Ein Ermessensfehler liegt auch dann vor, wenn das Handeln der Behörde gegen Grundrechte verstößt. Hinsichtlich des Gleichheitsgrundsatzes (Art. 3 Abs. 1 GG) ist zu beachten, dass dieser keine Durchbrechung der Gesetzesbindung und daher auch keine gewünschte gesetzeswidrige Behandlung rechtfertigen kann. Es besteht kein Anspruch auf eine gesetzeswidrige Leistung, nur weil sie anderen zuteilwird. Es gilt der Grundsatz: keine Gleichbehandlung im Unrecht. Im Rahmen der Eingriffsverwaltung gilt dieser Grundsatz der Leistungsverwaltung aber nicht, denn dort geht es für den Bürger nicht um die Gewährung von Vorteilen, sondern um den Schutz vor staatlichen Maßnahmen. Vergleichbare Fälle dürfen insoweit nicht ohne sachlichen Grund und damit willkürlich unterschiedlich behandelt werden. Andernfalls hätte es die Behörde in der Hand, selektiv gegen einzelne Bürger vorzugehen. Art. 3 Abs. 1 GG findet daher bei der Ermessensausübung und über § 114 S. 1 VwGO im Rahmen der gerichtlichen Kontrolle auf Ermessensfehler Berücksichtigung.
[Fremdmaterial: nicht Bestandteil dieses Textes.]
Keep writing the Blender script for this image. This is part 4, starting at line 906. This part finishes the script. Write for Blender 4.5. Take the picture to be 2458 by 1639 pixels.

6. Das Statuieren eines Exempels an A erzeugt eine Abschreckwirkung und ist daher ein sachlicher Grund für die Ungleichbehandlung.

Nein, das ist nicht der Fall!

Der Gleichheitsgrundsatz, Art. 3 Abs. 1 GG fordert in seiner Ausprägung als Willkürverbot, dass vergleichbare Fälle nicht ohne sachlichen Grund und damit willkürlich unterschiedlich behandelt werden. In einem Gebiet, in dem sich Schwarzbauten häufen, darf die Behörde nicht willkürlich einen Bauherrn herausgreifen, sondern muss Zeit, Art und Maß der Maßnahmen so bestimmen, dass dem Einschreiten ein der jeweiligen Sachlage angemessenes Konzepts zugrunde liegt. Die Bauaufsichtsbehörde darf sich also nur auf die Regelung von Einzelfällen beschränken, wenn sie hierfür sachliche Gründe im Rahmen eines angemessenen Einschreitkonzepts anzuführen vermag. A wird im Vergleich zu den anderen Bauherrn ungleich behandelt. Ein sachlicher Grund hierfür liegt nicht vor. Dem Statuieren eines Exempels an A liegen keine Kriterien oder Planungen, sondern vielmehr die unbestimmte Hoffnung der Einschüchterung anderer Bauherrn zugrunde. Ein Einschreitkonzept existiert nicht, vielmehr wurde A als Bauherrin willkürlich "herausgepickt".